If it is the immoral behaviour that dooms the characters then presumably the doom follows and certainly a great many noir novels punish their ne'er do well protagonists in the end. So do a great many tragedies, satires, comedies, making this definition of noir dubious at best, and we also have examples of noir novels in which protagonists commit immoral and/or illegal acts, but do not appear to be punished.

Spillane is a good example. Hammer is a killer. Killing is immoral and, at times, illegal. Readers may feel that his killings are just but there is no question that he is not the designated authority to mete out the justice he does, morally and, at times, legally. It is the fact that Hammer's behaviour is immoral and illegal that provides the impact at the end of I the Jury. But there's no consequence for Hammer's immoral behaviour in I the Jury and little in the series that follows. Hammer carries on killing and seems quite pleased to do so. If the protagonist is doomed for his immorality, then Spillane was writing hardboil, but not noir.

On the other hand, if Hammer is doomed by his decision to fight violence with direct violence, whatever his motivation, he has doomed himself to a life of more violence, immorality, criminality. This may not bother him, but it bothers many readers. And his behaviour corrupts others around him. Pat, the buddy cop who should uphold the law, makes excuses and overlooks much of Hammer's illegal behaviour. And Hammer's original concerns are not really addressed. There is no shortage of nasty characters for Hammer to blow away as the series progresses, just as there is never any shortage of people to fill our jails. Some of these nasties may even be drawn to commit more immoral acts as a consequence of the challenge Hammer poses to them. This is noir. No way out.

This is Lew Griffin, who, despite outward success as an author and university lecturer, is constantly drawn back, by circumstance and his own appetites to a life of violence and addiction. Sometimes in the process he appears to locate someone he's been looking for, but rarely and even more rarely is he able to help that person overcome their problems and then those victims go back to high-risk lifestyles that put them in harm's way to begin with. It appears (as much as anything is certain in Sallis' series) that Griffin is unable to prevent his own son from falling into this pattern of behaviour, repeating Lew's mistakes.

If I read Lethem correctly (Motherless Brooklyn, Fortress of Solitude) he's describing how children are socialized into a culture of corruption, by family and other institutions before they've even had a chance to understand and make decisions about right and wrong. Doomed from the get go.

Certainly these issues go back to the beginning of our civilization
(and probably civilization entirely) but I think noir is a bit different from earlier approaches. It is not just about a fascination with the dark side of humanity, or the satisfaction of watching immoral people receive their just desserts, though there are these things too.
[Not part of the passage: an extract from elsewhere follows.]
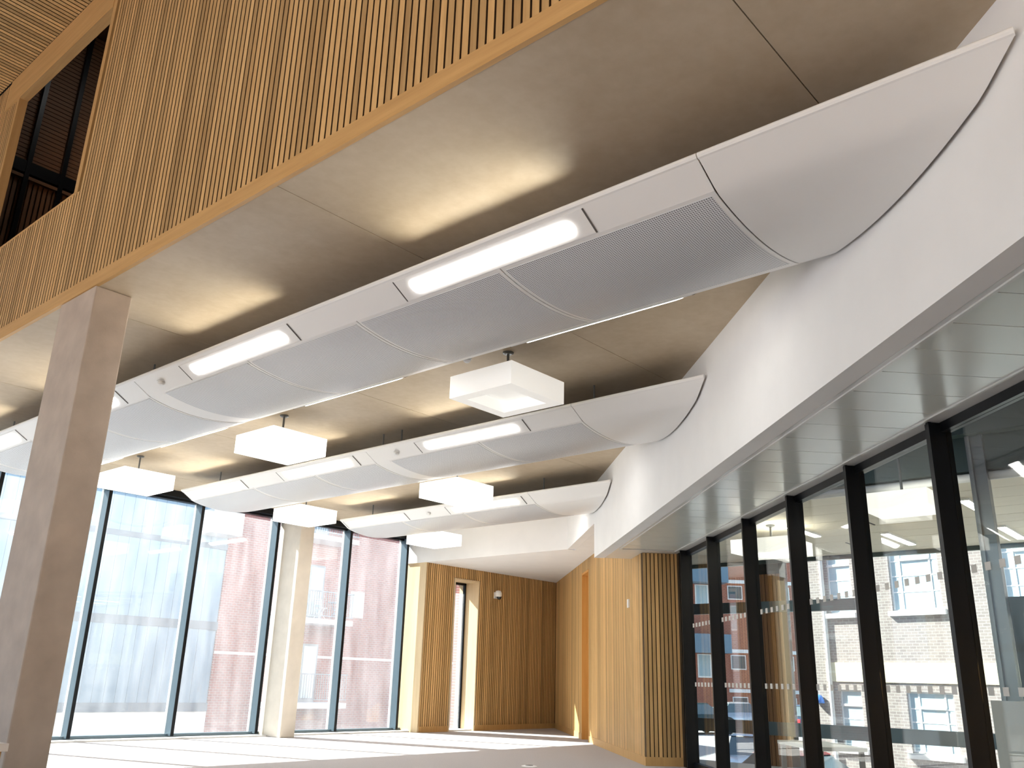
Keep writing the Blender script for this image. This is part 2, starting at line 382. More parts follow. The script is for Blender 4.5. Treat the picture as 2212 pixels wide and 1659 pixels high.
# dim room behind the opening
rm = MB(); rm.box(XF + 0.12, 9.0, 10.0, 17.6, OZ0 - 1.6, OZ0 - 1.5); rm.box(XF + 0.12, 9.0, 10.0, 17.6, 13.6, 13.8)
rm.box(9.0, 9.2, 10, 17.6, OZ0 - 1.6, 13.8); rm.box(XF + 0.12, 9.2, 17.6, 17.8, OZ0 - 1.6, 13.8); rm.box(XF + 0.12, 9.2, 9.8, 10.0, OZ0 - 1.6, 13.8)
rm.box(XF + 0.04, XF + 0.12, 9.8, 17.8, ZT + 0.4, 13.8)
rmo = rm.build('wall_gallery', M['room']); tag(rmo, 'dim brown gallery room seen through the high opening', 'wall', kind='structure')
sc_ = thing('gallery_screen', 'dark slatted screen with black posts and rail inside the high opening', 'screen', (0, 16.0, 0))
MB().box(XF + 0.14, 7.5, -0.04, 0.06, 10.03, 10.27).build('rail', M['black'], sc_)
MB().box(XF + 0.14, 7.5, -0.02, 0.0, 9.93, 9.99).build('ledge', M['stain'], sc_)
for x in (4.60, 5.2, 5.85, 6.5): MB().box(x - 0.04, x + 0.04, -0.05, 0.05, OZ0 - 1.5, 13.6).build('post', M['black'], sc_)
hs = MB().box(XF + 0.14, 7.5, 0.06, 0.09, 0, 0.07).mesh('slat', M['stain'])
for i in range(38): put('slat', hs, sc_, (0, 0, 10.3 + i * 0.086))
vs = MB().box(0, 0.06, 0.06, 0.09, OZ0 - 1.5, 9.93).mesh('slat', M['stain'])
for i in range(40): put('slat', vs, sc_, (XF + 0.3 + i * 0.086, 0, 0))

gl_ = thing('added_gallery_light', 'added unseen ceiling light brightening the dim gallery room', 'ceiling light', (5.4, 13.2, 13.6))  # no lamp known here; added out of view to brighten the screen
MB().lathe((0, 0, 0), [(0, -0.09), (0.32, -0.09), (0.34, -0.05), (0.34, 0), (0, 0)]).build('housing', M['white'], gl_)
MB().lathe((0, 0, -0.09), [(0, -0.05), (0.2, -0.04), (0.3, 0), (0, 0)]).build('diffuser', M['tube'], gl_)

# oak end wall (plane y = 19.75) with the tall slot window
SL0, SL1, SLZ = 20.07, 21.13, 4.46
XD0 = 18.78; XD1 = 25.2
ew = thing('wall_back', 'oak slatted end wall of the alcove with a tall slot window', 'wall', kind='structure')
b = MB(); b.box(XD0, SL0 - 0.03, YD + 0.043, YD + 0.2, 0, ZA); b.box(SL1 + 0.03, XD1 + 0.3, YD + 0.043, YD + 0.2, 0, ZA); b.box(SL0 - 0.03, SL1 + 0.03, YD + 0.043, YD + 0.2, SLZ + 0.05, ZA)
b.build('backing', M['dark'], ew)
x = XD0 + 0.05
while x < XD1:
    if x < SL0 - 0.06 or x > SL1 + 0.06: put('slat', slat_mesh(ZA - 0.16, 'zx'), ew, (x, YD, 0.16))
    else: put('slat', slat_mesh(ZA - SLZ - 0.06, 'zx'), ew, (x, YD, SLZ + 0.06))
    x += PIT
b = MB(); b.box(XD0, SL0 - 0.03, YD + 0.005, YD + 0.05, 0, 0.16); b.box(SL1 + 0.03, XD1, YD + 0.005, YD + 0.05, 0, 0.16)
tag(b.build('baseboard_back', M['board']), 'flat oak skirting below the slatted end wall', 'skirting', kind='structure')
# reveal lining between the last window and the end wall
rv = MB().box(XD0 - 0.02, XD0 + 0.04, YD, YW, 0, ZA).build('trim_3', M['panel_wood'])
tag(rv, 'pale oak reveal panel between window and slatted end wall', 'trim', kind='structure')
rv = thing('trim_4', 'pale oak lining inside the tall slot window recess', 'trim', kind='structure')
MB().box(SL1, SL1 + 0.05, YD - 0.005, YW, 0, SLZ).build('lining_board', M['panel_wood'], rv)
MB().box(SL0 - 0.05, SL0, YD - 0.005, YW, 0, SLZ).build('lining_board', M['panel_wood'], rv)
MB().box(SL0 - 0.05, SL1 + 0.05, YD - 0.005, YW, SLZ, SLZ + 0.05).build('lining_board', M['panel_wood'], rv)
MB().box(SL0 - 0.05, SL1 + 0.05, YD + 0.1, YW, -0.01, 0.04).build('lining_board', M['sill'], rv)
wb = MB(); wb.box(XD0 + 0.04, SL0 - 0.05, YD + 0.2, YW + 0.2, 0, ZC + 0.3); wb.box(SL1 + 0.05, XD1 + 1, YD + 0.2, YW + 0.2, 0, ZC + 0.3); wb.box(SL0 - 0.05, SL1 + 0.05, YD + 0.2, YW + 0.2, SLZ + 0.05, ZC + 0.3)
tag(wb.build('wall_outer', M['red_brick']), 'outer masonry wall behind the oak end wall', 'wall', kind='structure')

# oak side wall (plane n = 4.2) and the slatted pier, local n,a frame
DA0, DA1, DZ = 24.85, 25.95, 4.50
sw = thing('wall_oak_side', 'pale sunlit oak slatted side wall running from the pier into the alcove', 'wall', rotz=ROT_A, kind='structure')
b = MB(); b.box(NE + 0.043, NE + 0.2, 18.25, DA0 - 0.02, 0, ZA); b.box(NE + 0.043, NE + 0.2, DA1 + 0.02, 32.0, 0, ZA); b.box(NE + 0.043, NE + 0.2, DA0 - 0.02, DA1 + 0.02, DZ + 0.03, ZA)
b.box(NE + 0.2, NG, 18.25, 18.5, 0, ZA)
b.build('backing', M['dark'], sw)
a = 18.30
while a < 31.68:
    if a < DA0 - 0.05 or a > DA1 + 0.05: put('slat', slat_mesh((ZS if a < 19.18 else ZA) - 0.16, dark=False), sw, (NE, a, 0.16))
    else: put('slat', slat_mesh(ZA - DZ - 0.04), sw, (NE, a, DZ + 0.04))
    a += PIT
b = MB(); b.box(NE - 0.012, NE + 0.05, 18.2, DA0 - 0.03, 0, 0.16); b.box(NE - 0.012, NE + 0.05, DA1 + 0.03, 31.6, 0, 0.16)
tag(b.build('baseboard_side', M['board'], rotz=ROT_A), 'flat oak skirting below the sunlit oak side wall', 'skirting', kind='structure')
dr = thing('door_1', 'tall doorway with orange oak jambs cut through the oak side wall', 'doorway', rotz=ROT_A, kind='structure')
MB().box(NE - 0.005, NE + 0.62, DA1 - 0.03, DA1 + 0.02, 0, DZ).build('jamb', M['jamb'], dr)
MB().box(NE - 0.005, NE + 0.62, DA0 - 0.02, DA0 + 0.03, 0, DZ).build('jamb', M['jamb'], dr)
MB().box(NE - 0.005, NE + 0.62, DA0, DA1, DZ - 0.03, DZ + 0.03).build('head', M['jamb'], dr)
MB().box(NE + 0.56, NE + 0.62, DA0, DA1, 0, DZ).build('door_leaf', M['board'], dr)
MB().box(NE + 0.53, NE + 0.555, DA0 + 0.12, DA0 + 0.15, 0.95, 1.25).build('door_handle', M['steel'], dr)
pr = thing('wall_pier', 'dark gapped oak slat pier beside the black glazing', 'wall', rotz=ROT_A, kind='structure')
MB().box(NE + 0.01, NG - 0.005, 18.205, 18.25, 0.14, ZS).build('backing', M['dark'], pr)
for i in range(10): put('slat', slat_mesh(ZS - 0.16, 'zx'), pr, (NE + 0.045 + i * 0.0845, 18.17, 0.16))
MB().box(NE - 0.01, NG - 0.005, 18.165, 18.25, 0, 0.16).build('skirting', M['board'], pr)

# ------------------------------------------------------------------ columns
def column(label, x0, y0, mat, z1=ZC):
    o = MB().box(0, 0.435, 0, 0.95, 0, z1).build('concrete_column', mat, loc=(x0, y0, 0)); bevel(o, 0.018, 2)
    return tag(o, label, 'column', 'rectangular concrete columns')
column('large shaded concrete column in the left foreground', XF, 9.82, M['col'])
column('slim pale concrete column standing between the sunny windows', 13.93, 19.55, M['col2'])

# ------------------------------------------------------------------ south window wall
w1 = thing('window_1', 'tall sunlit window wall with slim grey mullions', 'window', kind='structure')
MX = [1.98, 4.34, 6.70, 9.06, 11.45, 13.73, 16.23, 18.47]
ZH = 5.57
for x in MX:
    m = MB().box(x, x + 0.07, YW - 0.25, YW + 0.02, 0.06, ZH).build('mullion', M['grey'], w1)
    MB().box(x - 0.004, x + 0.074, YW - 0.265, YW - 0.25, 0.06, ZH).build('inner_shade_strip', M['black'], m)  # black strip paints the shade on the mullion's inner face
    MB().box(x - 0.012, x + 0.082, YW + 0.03, YW + 0.10, 0.06, ZH).build('cover_cap', M['gasket'], m)
MB().box(MX[0], XD0, YW - 0.25, YW + 0.1, ZH, ZC).build('head_frame', M['black'], w1)
MB().box(MX[0], XD0, YW - 0.10, YW + 0.1, ZH - 0.05, ZH).build('head_frame', M['black'], w1)
MB().box(MX[0], XD0, YW - 0.12, YW + 0.1, 0.03, 0.10).build('sill_frame', M['grey'], w1)
for x0, x1 in zip(MX, MX[1:] + [XD0]):
    MB().box(x0 + 0.07, x1, YW - 0.006, YW + 0.006, 0.08, ZH - 0.02).build('pane', M['glass_l'], w1)
tag(MB().box(MX[0], XD0, YW - 0.5, YW - 0.05, 0, 0.035).build('trim_5', M['sill']), 'pale floor edge strip along the foot of the window wall', 'trim', kind='structure')
wl_ = MB(); wl_.box(-9, MX[0], YW - 0.1, YW + 0.2, 0, 12); wl_.box(MX[0], XF + 0.3, YW, YW + 0.2, ZC, 12); wl_.box(XF + 0.3, 27, YW + 0.11, YW + 0.3, ZC, 9.5)
tag(wl_.build('wall_south', M['plaster']), 'plain wall around the sunlit window wall', 'wall', kind='structure')
w3 = thing('window_3', 'narrow dark framed slot window in the oak end wall', 'window', kind='structure')
MB().box(SL0, SL0 + 0.06, YW - 0.30, YW - 0.2, 0.04, SLZ).build('frame', M['black'], w3)
MB().box(SL1 - 0.05, SL1, YW - 0.30, YW - 0.2, 0.04, SLZ).build('frame', M['black'], w3)
MB().box(SL0, SL1, YW - 0.30, YW - 0.2, SLZ - 0.07, SLZ).build('frame', M['black'], w3)
MB().box(SL0, SL1, YW - 0.256, YW - 0.244, 0.04, SLZ - 0.06).build('pane', M['glass_l'], w3)

# ------------------------------------------------------------------ lobby glazing (local n,a frame)
w2 = thing('window_2', 'black framed glass wall between the hall and the entrance lobby', 'window', rotz=ROT_A, kind='structure')
MA = [0.57, 2.47, 4.37, 6.27, 8.17, 10.07, 11.95, 13.85, 15.78, 17.62]
for i, a in enumerate(MA):
    m = MB().box(NG - 0.16, NG + 0.06, a, a + 0.09, 0, ZS - 0.005).build('mullion', M['black'], w2)
    MB().box(NG - 0.18, NG - 0.15, a - 0.015, a + 0.035, 0, ZS - 0.004).build('fin', M['black'], m)
MB().box(NG - 0.10, NG + 0.1, 18.0, 18.17, 0, ZS).build('end_frame', M['black'], w2)
MB().box(NG - 0.05, NG + 0.06, -4, 18.17, ZS - 0.10, ZS - 0.002).build('head_frame', M['black'], w2)
MB().box(NG - 0.05, NG + 0.06, -4, 18.17, 0, 0.12).build('sill_frame', M['black'], w2)
sq = MB().box(NG - 0.004, NG - 0.001, 0, 0.085, 0, 0.075).mesh('marker_square', M['frost'])
ends = [-4] + MA + [18.0]
for a0, a1 in zip(ends[:-1], ends[1:]):
    p = MB().box(NG, NG + 0.012, a0 + 0.09, a1, 0.12, ZS - 0.10).build('pane', M['glass_r'], w2)
    if a0 < 6: continue
    n = max(2, int((a1 - a0 - 0.2) / 0.19))
    for i in range(n):
        for z in (1.485, 2.58): put('marker_square', sq, p, (0, a0 + 0.17 + i * (a1 - a0 - 0.16) / n, z))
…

Maybe the Greeks were more accepting of the human condition, but I think Christianity and the literature since has been largely about transcending civilization's problems and getting "back to the garden." Problem is, if we're going to accept Eve as the original femme fatale, I think we have to accept that we were doomed by our nature before the fall itself. Noir is about our inability, collectively and individually, to stop behaving in ways contrary to what we believe, morally, legally, ethically etc. We act contrarily to our own values, that is, what we percieve in the long run to be our own best interests and don't seem to be able to do otherwise. Often, despite the evidence of free will, there doesn't seem to be any choice. Other times it's bad decision making. Other times it's a case of putting immediate interests against long term interests- there are a whole bunch of reasons, logical and otherwise and this is the turf where noir operates.

My opinion anyway, Kerry

BTW- while we're at it, couldn't persistence enacting behaviours contrary to what we believe to be our own, espoused best interests, be described as psychotic?